EXERCISE REQUIREMENTS —
Please set down all the lines beneath this one exactly, without the pictures.
=== RECORDED INFORMATION ===
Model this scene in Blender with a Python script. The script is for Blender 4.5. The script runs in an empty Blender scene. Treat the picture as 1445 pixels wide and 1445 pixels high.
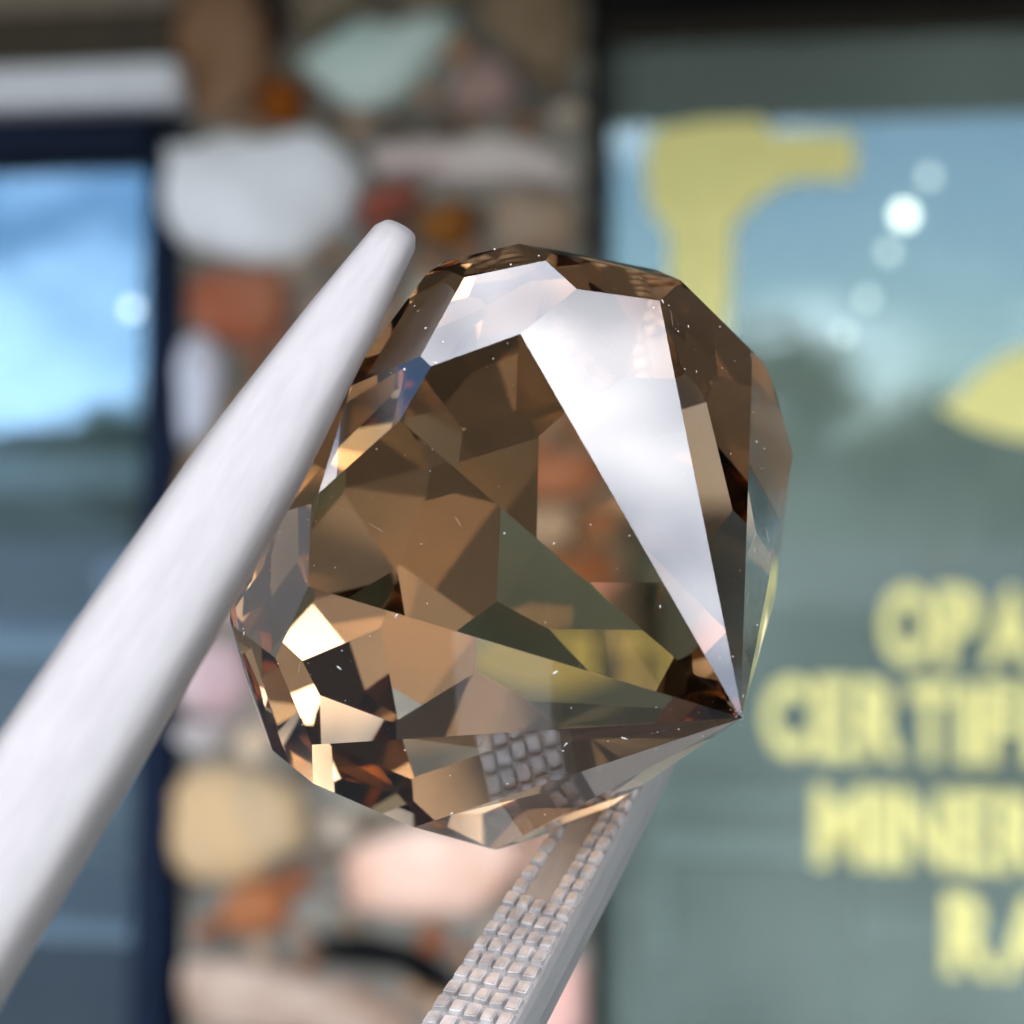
import bpy, bmesh, math, random
import numpy as np
from itertools import combinations
from mathutils import Vector, Matrix, noise
R = math.radians
random.seed(7)
sc = bpy.context.scene
COL = sc.collection

# ---------------------------------------------------------------- camera
FPX = 3129.4913                      # focal length in photograph pixels
cd = bpy.data.cameras.new("camera")
cam = bpy.data.objects.new("camera", cd); COL.objects.link(cam)
cam.rotation_euler = (R(90), 0, 0)
cd.sensor_width = 36; cd.lens = 18 / math.tan(R(13))
cd.clip_start = 0.002; cd.clip_end = 2000
cd.dof.use_dof = True; cd.dof.focus_distance = 0.0456
cd.dof.aperture_fstop = cd.lens / 0.72
sc.camera = cam
sc.render.resolution_x = sc.render.resolution_y = 1024
c = sc.cycles
c.max_bounces = 40; c.transmission_bounces = 40; c.glossy_bounces = 32; c.diffuse_bounces = 4
c.transparent_max_bounces = 32; c.caustics_refractive = True; c.caustics_reflective = True
c.blur_glossy = 0.0; c.sample_clamp_indirect = 12.0

# ---------------------------------------------------------------- sky, sun, exposure
SUN_EL, SUN_AZ = 38, 12              # the sun stands behind the shop, a little to the right
w = bpy.data.worlds.new("World"); sc.world = w; w.use_nodes = True
nt = w.node_tree; N = nt.nodes; LK = nt.links
bg = N['Background']; bg.inputs['Strength'].default_value = 0.12
sky = N.new('ShaderNodeTexSky'); sky.sky_type = 'NISHITA'; sky.sun_disc = False
sky.sun_elevation = R(SUN_EL); sky.sun_rotation = R(SUN_AZ)
sky.air_density = 1.0; sky.dust_density = 0.4; sky.ozone_density = 2.0
tc = N.new('ShaderNodeTexCoord'); mp = N.new('ShaderNodeMapping'); mp.inputs['Scale'].default_value = (1, 1, 2.0)
mp.inputs['Location'].default_value = (8.86, 3.92, 2.04)
LK.new(tc.outputs['Generated'], mp.inputs['Vector'])
nz = N.new('ShaderNodeTexNoise'); nz.inputs['Scale'].default_value = 5.5; nz.inputs['Detail'].default_value = 6
nz.inputs['Roughness'].default_value = 0.52
LK.new(mp.outputs['Vector'], nz.inputs['Vector'])
cr = N.new('ShaderNodeValToRGB'); cr.color_ramp.elements[0].position = 0.43; cr.color_ramp.elements[1].position = 0.72
LK.new(nz.outputs['Fac'], cr.inputs['Fac'])
mx = N.new('ShaderNodeMix'); mx.data_type = 'RGBA'
LK.new(cr.outputs['Color'], mx.inputs[0]); LK.new(sky.outputs['Color'], mx.inputs[6])
mx.inputs[7].default_value = (26, 25.6, 26.6, 1)     # sunlit cloud
LK.new(mx.outputs[2], bg.inputs['Color'])
sd = bpy.data.lights.new("sun", 'SUN'); sd.energy = 4.5; sd.angle = R(0.5); sd.color = (1, 0.94, 0.85)
sun = bpy.data.objects.new("sun", sd); COL.objects.link(sun)
sun.rotation_euler = (R(90 - SUN_EL), 0, R(180 - SUN_AZ))
sun.location = (1, 5, 8)
vs = sc.view_settings
sc.display_settings.display_device = 'sRGB'
vs.view_transform = 'Standard'; vs.look = 'None'; vs.gamma = 1; vs.use_curve_mapping = False
vs.exposure = 2.4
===
COMPLETE RESPONSE —
Model this scene in Blender with a Python script. The script is for Blender 4.5. The script runs in an empty Blender scene. Treat the picture as 1445 pixels wide and 1445 pixels high.
import bpy, bmesh, math, random
import numpy as np
from itertools import combinations
from mathutils import Vector, Matrix, noise
R = math.radians
random.seed(7)
sc = bpy.context.scene
COL = sc.collection

# ---------------------------------------------------------------- camera
FPX = 3129.4913                      # focal length in photograph pixels
cd = bpy.data.cameras.new("camera")
cam = bpy.data.objects.new("camera", cd); COL.objects.link(cam)
cam.rotation_euler = (R(90), 0, 0)
cd.sensor_width = 36; cd.lens = 18 / math.tan(R(13))
cd.clip_start = 0.002; cd.clip_end = 2000
cd.dof.use_dof = True; cd.dof.focus_distance = 0.0456
cd.dof.aperture_fstop = cd.lens / 0.72
sc.camera = cam
sc.render.resolution_x = sc.render.resolution_y = 1024
c = sc.cycles
c.max_bounces = 40; c.transmission_bounces = 40; c.glossy_bounces = 32; c.diffuse_bounces = 4
c.transparent_max_bounces = 32; c.caustics_refractive = True; c.caustics_reflective = True
c.blur_glossy = 0.0; c.sample_clamp_indirect = 12.0

# ---------------------------------------------------------------- sky, sun, exposure
SUN_EL, SUN_AZ = 38, 12              # the sun stands behind the shop, a little to the right
w = bpy.data.worlds.new("World"); sc.world = w; w.use_nodes = True
nt = w.node_tree; N = nt.nodes; LK = nt.links
bg = N['Background']; bg.inputs['Strength'].default_value = 0.12
sky = N.new('ShaderNodeTexSky'); sky.sky_type = 'NISHITA'; sky.sun_disc = False
sky.sun_elevation = R(SUN_EL); sky.sun_rotation = R(SUN_AZ)
sky.air_density = 1.0; sky.dust_density = 0.4; sky.ozone_density = 2.0
tc = N.new('ShaderNodeTexCoord'); mp = N.new('ShaderNodeMapping'); mp.inputs['Scale'].default_value = (1, 1, 2.0)
mp.inputs['Location'].default_value = (8.86, 3.92, 2.04)
LK.new(tc.outputs['Generated'], mp.inputs['Vector'])
nz = N.new('ShaderNodeTexNoise'); nz.inputs['Scale'].default_value = 5.5; nz.inputs['Detail'].default_value = 6
nz.inputs['Roughness'].default_value = 0.52
LK.new(mp.outputs['Vector'], nz.inputs['Vector'])
cr = N.new('ShaderNodeValToRGB'); cr.color_ramp.elements[0].position = 0.43; cr.color_ramp.elements[1].position = 0.72
LK.new(nz.outputs['Fac'], cr.inputs['Fac'])
mx = N.new('ShaderNodeMix'); mx.data_type = 'RGBA'
LK.new(cr.outputs['Color'], mx.inputs[0]); LK.new(sky.outputs['Color'], mx.inputs[6])
mx.inputs[7].default_value = (26, 25.6, 26.6, 1)     # sunlit cloud
LK.new(mx.outputs[2], bg.inputs['Color'])
sd = bpy.data.lights.new("sun", 'SUN'); sd.energy = 4.5; sd.angle = R(0.5); sd.color = (1, 0.94, 0.85)
sun = bpy.data.objects.new("sun", sd); COL.objects.link(sun)
sun.rotation_euler = (R(90 - SUN_EL), 0, R(180 - SUN_AZ))
sun.location = (1, 5, 8)
vs = sc.view_settings
sc.display_settings.display_device = 'sRGB'
vs.view_transform = 'Standard'; vs.look = 'None'; vs.gamma = 1; vs.use_curve_mapping = False
vs.exposure = 2.4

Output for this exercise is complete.